• **Directive**
Return, exactly as written, every line from the first line of the data below through the line that contains "part(t, 'cable_entry', tube(sp([(801, 1037, HC".
━━ Information provided
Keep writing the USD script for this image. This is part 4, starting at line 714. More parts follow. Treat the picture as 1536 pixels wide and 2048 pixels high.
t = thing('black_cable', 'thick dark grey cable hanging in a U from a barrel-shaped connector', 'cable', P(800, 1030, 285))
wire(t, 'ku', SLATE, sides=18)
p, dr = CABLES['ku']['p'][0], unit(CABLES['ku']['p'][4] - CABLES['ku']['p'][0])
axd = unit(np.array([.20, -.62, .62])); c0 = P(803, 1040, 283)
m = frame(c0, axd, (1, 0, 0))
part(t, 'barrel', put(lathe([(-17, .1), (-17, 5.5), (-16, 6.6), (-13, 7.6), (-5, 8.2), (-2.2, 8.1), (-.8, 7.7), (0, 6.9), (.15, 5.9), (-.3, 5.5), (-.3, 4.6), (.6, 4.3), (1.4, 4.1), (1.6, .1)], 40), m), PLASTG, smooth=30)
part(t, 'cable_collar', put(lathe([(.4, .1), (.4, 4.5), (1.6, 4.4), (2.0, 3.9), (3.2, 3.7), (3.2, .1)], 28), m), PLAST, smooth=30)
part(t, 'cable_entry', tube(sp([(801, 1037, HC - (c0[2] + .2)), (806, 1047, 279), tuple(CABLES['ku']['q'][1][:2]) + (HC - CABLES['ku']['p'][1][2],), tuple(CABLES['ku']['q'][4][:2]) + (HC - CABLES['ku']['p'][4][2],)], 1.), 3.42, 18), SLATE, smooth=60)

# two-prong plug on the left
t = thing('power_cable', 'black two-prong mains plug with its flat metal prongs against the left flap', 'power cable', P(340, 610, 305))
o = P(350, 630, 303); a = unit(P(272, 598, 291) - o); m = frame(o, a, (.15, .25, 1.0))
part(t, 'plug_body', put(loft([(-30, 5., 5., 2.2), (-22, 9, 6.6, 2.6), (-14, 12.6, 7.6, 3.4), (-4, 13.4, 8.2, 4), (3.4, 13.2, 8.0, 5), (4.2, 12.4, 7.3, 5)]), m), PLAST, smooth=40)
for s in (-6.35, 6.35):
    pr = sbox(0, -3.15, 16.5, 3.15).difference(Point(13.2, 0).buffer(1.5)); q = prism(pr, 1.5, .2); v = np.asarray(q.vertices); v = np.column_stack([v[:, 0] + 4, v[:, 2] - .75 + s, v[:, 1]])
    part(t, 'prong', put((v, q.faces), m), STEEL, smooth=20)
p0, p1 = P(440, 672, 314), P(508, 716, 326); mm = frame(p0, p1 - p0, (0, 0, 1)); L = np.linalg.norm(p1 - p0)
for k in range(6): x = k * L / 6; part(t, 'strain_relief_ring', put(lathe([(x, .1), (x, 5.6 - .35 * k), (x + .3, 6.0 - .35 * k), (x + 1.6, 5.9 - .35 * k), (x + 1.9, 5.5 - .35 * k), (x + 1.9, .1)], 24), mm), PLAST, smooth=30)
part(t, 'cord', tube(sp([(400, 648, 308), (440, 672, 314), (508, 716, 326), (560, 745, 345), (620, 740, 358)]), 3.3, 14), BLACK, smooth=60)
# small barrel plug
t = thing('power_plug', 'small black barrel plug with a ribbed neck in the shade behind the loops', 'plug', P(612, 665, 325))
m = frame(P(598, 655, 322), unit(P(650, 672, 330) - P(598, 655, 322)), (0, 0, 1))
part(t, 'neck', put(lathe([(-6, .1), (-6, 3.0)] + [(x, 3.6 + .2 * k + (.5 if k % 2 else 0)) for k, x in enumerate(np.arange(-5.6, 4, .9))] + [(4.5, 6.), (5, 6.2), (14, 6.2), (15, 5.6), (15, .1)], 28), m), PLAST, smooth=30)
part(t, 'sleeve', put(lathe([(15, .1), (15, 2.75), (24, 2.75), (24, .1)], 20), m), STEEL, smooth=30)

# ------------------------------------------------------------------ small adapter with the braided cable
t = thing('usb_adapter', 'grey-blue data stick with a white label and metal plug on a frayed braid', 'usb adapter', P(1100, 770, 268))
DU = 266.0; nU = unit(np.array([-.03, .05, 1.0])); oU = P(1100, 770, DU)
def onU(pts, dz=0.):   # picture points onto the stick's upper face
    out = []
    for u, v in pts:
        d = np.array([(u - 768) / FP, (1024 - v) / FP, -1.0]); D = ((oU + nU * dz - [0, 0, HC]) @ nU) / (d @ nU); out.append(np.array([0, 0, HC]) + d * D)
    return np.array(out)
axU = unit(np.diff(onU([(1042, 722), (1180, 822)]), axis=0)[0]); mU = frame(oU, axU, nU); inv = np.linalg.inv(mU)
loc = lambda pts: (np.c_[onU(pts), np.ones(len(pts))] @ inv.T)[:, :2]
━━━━
• **Full answer**
Keep writing the USD script for this image. This is part 4, starting at line 714. More parts follow. Treat the picture as 1536 pixels wide and 2048 pixels high.
t = thing('black_cable', 'thick dark grey cable hanging in a U from a barrel-shaped connector', 'cable', P(800, 1030, 285))
wire(t, 'ku', SLATE, sides=18)
p, dr = CABLES['ku']['p'][0], unit(CABLES['ku']['p'][4] - CABLES['ku']['p'][0])
axd = unit(np.array([.20, -.62, .62])); c0 = P(803, 1040, 283)
m = frame(c0, axd, (1, 0, 0))
part(t, 'barrel', put(lathe([(-17, .1), (-17, 5.5), (-16, 6.6), (-13, 7.6), (-5, 8.2), (-2.2, 8.1), (-.8, 7.7), (0, 6.9), (.15, 5.9), (-.3, 5.5), (-.3, 4.6), (.6, 4.3), (1.4, 4.1), (1.6, .1)], 40), m), PLASTG, smooth=30)
part(t, 'cable_collar', put(lathe([(.4, .1), (.4, 4.5), (1.6, 4.4), (2.0, 3.9), (3.2, 3.7), (3.2, .1)], 28), m), PLAST, smooth=30)
part(t, 'cable_entry', tube(sp([(801, 1037, HC - (c0[2] + .2)), (806, 1047, 279), tuple(CABLES['ku']['q'][1][:2]) + (HC - CABLES['ku']['p'][1][2],), tuple(CABLES['ku']['q'][4][:2]) + (HC - CABLES['ku']['p'][4][2],)], 1.), 3.42, 18), SLATE, smooth=60)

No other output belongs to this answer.